Bunlar da ona artı puan kazandırıyor. Sevilla'da elinde bayrakla verdiği poz, her ne kadar biraz tedirginlik içerse de,
Sezer açısından önemli bir aşamaydı.
Sezer belki farkında değil ama
‘‘duygularını ortaya koydukça’’ daha bizden biri oluyor.
Açıkçası ben kendisine finali beklemeden Japonya'ya gitmesini de öneriyorum.
Sporun ülkeleri ve liderlerini yaklaştıran atmosferinden faydalanacağı gibi, halkın gözünde de büyük sempati kazanır.
Derviş, CHP'ye girer mi?
DENİZ Baykal'ın
Kemal Derviş'e yolladığı
‘‘sıcak mesaj’’ dikkatlerden kaçmadı.
Baykal, olası bir ret halinde partisini küçük düşürmeyecek, şu anki durumda
Derviş'i zora sokmayacak kadar diplomatik bir üslupla
Kemal Bey'e partisinin kapılarının açık olduğu mesajını verdi.
Derviş de,
‘‘İkinci adam olabilirim’’ diyerek, katılacağı bir partide liderlik peşinde olmayacağını zaten daha önce açıklamıştı.
Şimdilik ortam olumlu.
Peki
Derviş CHP'ye girer mi?
Geçtiğimiz günlerde bir TÜSİAD Yönetim Kurulu üyesi ile sohbet ederken, bu konu gündeme geldi.

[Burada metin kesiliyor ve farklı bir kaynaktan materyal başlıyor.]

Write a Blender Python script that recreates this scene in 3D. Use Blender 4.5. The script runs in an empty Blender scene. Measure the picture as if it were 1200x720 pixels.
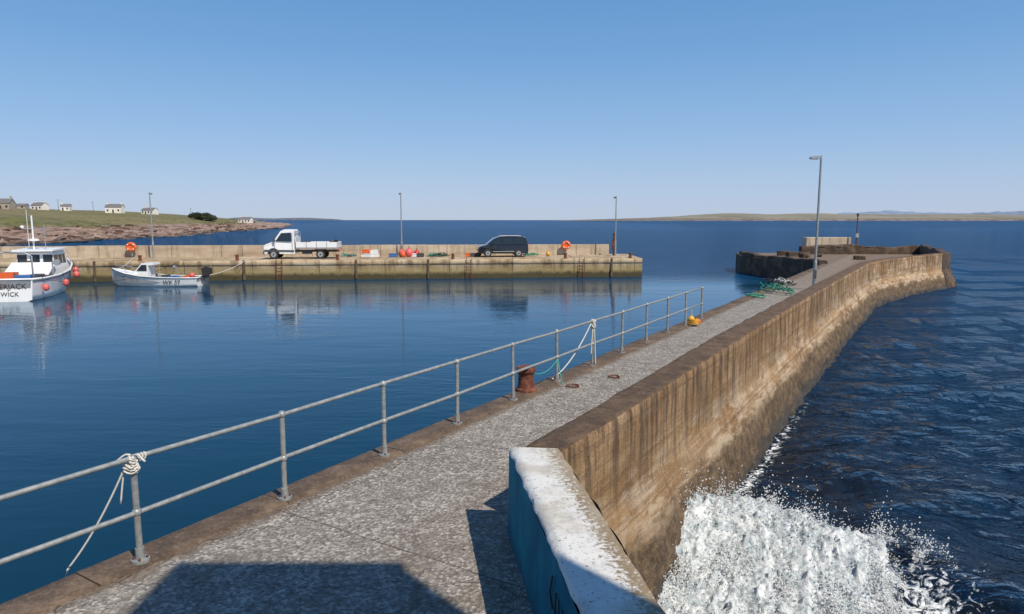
import bpy, bmesh, math, random
from mathutils import Vector, Matrix, noise
random.seed(7)
R=math.radians
scene=bpy.context.scene
scene.view_settings.view_transform='Standard'
scene.view_settings.look='None'
scene.view_settings.exposure=0
CZ=4.9; DECK=1.6; WT=2.51
ANG=math.atan(0.605)

# ------------------------------------------------------------ node helper
class NT:
    def __init__(s,name):
        s.m=bpy.data.materials.new(name); s.m.use_nodes=True
        s.t=s.m.node_tree; s.t.nodes.clear()
        s.out=s.t.nodes.new('ShaderNodeOutputMaterial')
    def n(s,ty,ins=None,**props):
        nd=s.t.nodes.new(ty)
        for k,v in props.items(): setattr(nd,k,v)
        if ins:
            for k,v in ins.items():
                if v is None: continue
                if isinstance(v,bpy.types.NodeSocket): s.t.links.new(v,nd.inputs[k])
                else:
                    if isinstance(v,tuple) and len(v)==3 and nd.inputs[k].type=='RGBA': v=(*v,1)
                    nd.inputs[k].default_value=v
        return nd
    def pos(s): return s.n('ShaderNodeNewGeometry').outputs['Position']
    def obj(s): return s.n('ShaderNodeTexCoord').outputs['Object']
    def mapv(s,v,sc=(1,1,1),rot=(0,0,0),loc=(0,0,0)):
        return s.n('ShaderNodeMapping',{'Vector':v,'Scale':sc,'Rotation':rot,'Location':loc}).outputs[0]
    def noise(s,v,scale,detail=4,rough=.55,dist=0):
        return s.n('ShaderNodeTexNoise',{'Vector':v,'Scale':scale,'Detail':detail,'Roughness':rough,'Distortion':dist}).outputs['Fac']
    def vor(s,v,scale,feature='F1',out='Distance',rand=1):
        return s.n('ShaderNodeTexVoronoi',{'Vector':v,'Scale':scale,'Randomness':rand},feature=feature).outputs[out]
    def ramp(s,f,stops,interp='LINEAR'):
        nd=s.n('ShaderNodeValToRGB',{'Fac':f}); cr=nd.color_ramp; cr.interpolation=interp
        while len(cr.elements)<len(stops): cr.elements.new(1)
        for e,(p,c) in zip(cr.elements,stops):
            e.position=p
            e.color=(c,c,c,1) if not isinstance(c,tuple) else (*c,1)
        return nd.outputs[0]
    def mr(s,v,a,b,c=0,d=1):
        nd=s.n('ShaderNodeMapRange',{'Value':v,'From Min':a,'From Max':b,'To Min':c,'To Max':d}); nd.interpolation_type='SMOOTHSTEP'
        return nd.outputs[0]
    def mix(s,f,a,b,mode='MIX'):
        nd=s.n('ShaderNodeMix',data_type='RGBA',blend_type=mode)
        for i,v in ((0,f),(6,a),(7,b)):
            if isinstance(v,bpy.types.NodeSocket): s.t.links.new(v,nd.inputs[i])
            else: nd.inputs[i].default_value=(*v,1) if isinstance(v,tuple) else v
        return nd.outputs[2]
    def math(s,op,a,b=0.0,clamp=False):
        nd=s.n('ShaderNodeMath',{0:a,1:b},operation=op,use_clamp=clamp); return nd.outputs[0]
    def sep(s,v): return s.n('ShaderNodeSeparateXYZ',{0:v}).outputs
    def bump(s,h,st=.5,d=.01,nrm=None): return s.n('ShaderNodeBump',{'Height':h,'Strength':st,'Distance':d,'Normal':nrm}).outputs[0]
    def bsdf(s,col,rough=.8,metal=0,nrm=None,ior=None,spec=None,coat=None,alpha=None):
        nd=s.n('ShaderNodeBsdfPrincipled',{'Base Color':col,'Roughness':rough,'Metallic':metal,'Normal':nrm,'Alpha':alpha})
        if ior: nd.inputs['IOR'].default_value=ior
        if spec is not None: nd.inputs['Specular IOR Level'].default_value=spec
        if coat: nd.inputs['Coat Weight'].default_value=coat
        s.t.links.new(nd.outputs[0],s.out.inputs[0]); return s.m

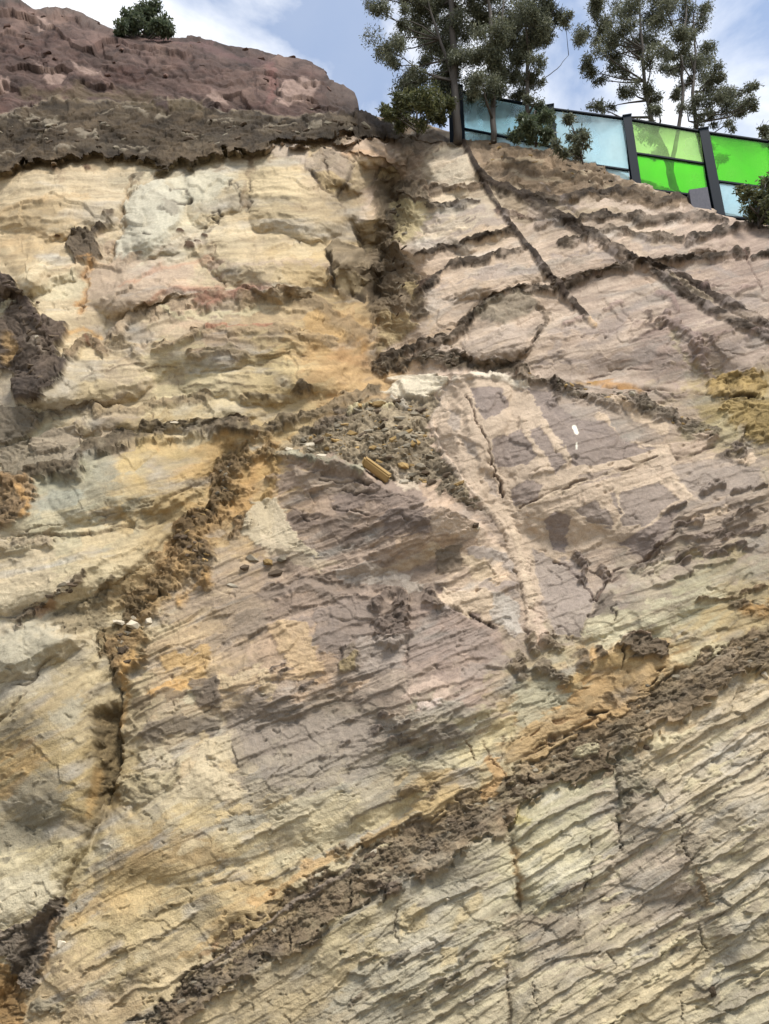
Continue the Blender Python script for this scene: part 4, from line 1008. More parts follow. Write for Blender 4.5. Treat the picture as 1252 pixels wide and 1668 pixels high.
# the slab: peach ground with sharp-edged mauve panels left between the veins
G([(705, 687), (730, 640), (755, 614), (835, 626), (945, 700), (1090, 735), (1125, 817), (1060, 857), (995, 890), (905, 910), (868, 990), (880, 1040), (856, 1010), (825, 887), (790, 817), (740, 765)], (208, 182, 155), 0.85, 6, 4, 0.5, var=0.1)
MP = (146, 131, 126)
for p, c, k in (([(766, 634), (814, 630), (830, 658), (792, 686), (772, 662)], MP, .95), ([(855, 632), (895, 640), (912, 660), (936, 680), (986, 686), (1026, 722), (1070, 736), (1000, 752), (936, 764), (915, 727), (890, 687)], MP, .9), ([(800, 717), (848, 703), (876, 747), (862, 756), (810, 764)], MP, .9),
             ([(860, 706), (880, 698), (920, 757), (906, 778), (885, 738)], MP, .9), ([(830, 802), (855, 782), (886, 790), (876, 818), (836, 824)], (150, 134, 127), .9), ([(885, 847), (905, 832), (930, 842), (921, 903), (905, 897)], (148, 132, 126), .95), ([(935, 832), (970, 817), (990, 837), (996, 863), (968, 856)], (152, 137, 130), .9),
             ([(994, 807), (1075, 786), (1104, 815), (1050, 858), (1014, 858)], (146, 132, 126), .85), ([(1005, 884), (1060, 857), (1105, 830), (1086, 868), (1050, 908)], (142, 126, 119), .9), ([(866, 892), (908, 912), (968, 976), (945, 1036), (905, 1036), (878, 962)], (166, 151, 143), .9), ([(735, 668), (750, 678), (752, 700), (740, 706), (728, 690)], (172, 158, 150), .7),
             ([(752, 716), (772, 724), (778, 748), (764, 742)], (172, 158, 150), .7), ([(790, 770), (802, 776), (812, 812), (798, 806)], (170, 155, 147), .7), ([(940, 780), (1000, 766), (1010, 778), (950, 794)], MP, .6), ([(1090, 760), (1180, 745), (1240, 765), (1225, 800), (1130, 812), (1110, 790)], (158, 143, 134), .7)):
    G(p, c, k, 2.2, 2.6, -0.8, var=0.08)
for p, w in (([(838, 872), (850, 920), (862, 985)], 7), ([(946, 790), (1000, 772), (1080, 745)], 4), ([(846, 830), (900, 806), (960, 784)], 4), ([(1004, 800), (1012, 840), (1000, 862)], 4), ([(1100, 786), (1124, 812)], 5)):
    S(p, w, (216, 190, 160), 0.8, 0.4, 3, 1, fray=0.5)
for p in ([(760, 650), (778, 692), (796, 726), (806, 768), (818, 810)], [(846, 828), (900, 802), (980, 778), (1070, 748)], [(970, 978), (990, 950), (1050, 910), (1100, 870)], [(970, 978), (940, 940), (905, 912)]):
    S(p, 2.6, (112, 90, 76), 0.8, 0.5, 2.5, 5, 'groove')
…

TÜSİAD Yönetim Kurulu üyesi işadamı
‘‘Deniz Bey Kemal Derviş'i bir sabah kahvaltısında yer’’ diyerek, CHP'nin
Derviş açısından sakıncalı olabileceğini belirtti.
Sonra düşündü ve ekledi:
‘‘Gerçi Kemal Bey de öyle kolay kolay yenmiyor. Yumuşak üslubuyla yenilen değil, yiyen oldu hep.’’
Ben de
Derviş'i sabah kahvaltısında çatala bir türlü gelmeyen ve insanı deli eden zeytine benzetince bayağı gülüştük. Fakat
Derviş'in çevresinde
Baykal için benzer düşünceler taşıyanlar olduğunu ve
Derviş'in
‘‘çok yakın durduğu’’ CHP'ye bu nedenle biraz mesafeli yaklaştığını düşünüyorum. Aslında
Derviş'in işi zor.
İş dünyasının
Derviş'e uygun gördüğü barınak ANAP,
Derviş'in kendine yakın bulduğu ve uluslararası çevrelerin de
Derviş için düşündüğü ortam CHP,
Derviş'in sadakat ve ahlaki açından düşündüğü yer ise DSP. Sonuçta
Derviş'in tercihi seçimlerde belirleyici olacak.
CHP'nin önemli bir eksiğini kapatıp 1. parti bile yapabilir. ANAP'a kaybolan güveni tazeleyebilir.
İsmail Cem'le birlikte DSP'yi ipten alabilir.
Son yıllarda, hiçbir siyasetçi bu kadar belirleyici olmamıştı diyebiliriz.
NE ZAMAN ADAM OLURUZ?
En Avrupa Birliği savunucuları bile Avrupa'yı futbola kurban etmediği zaman.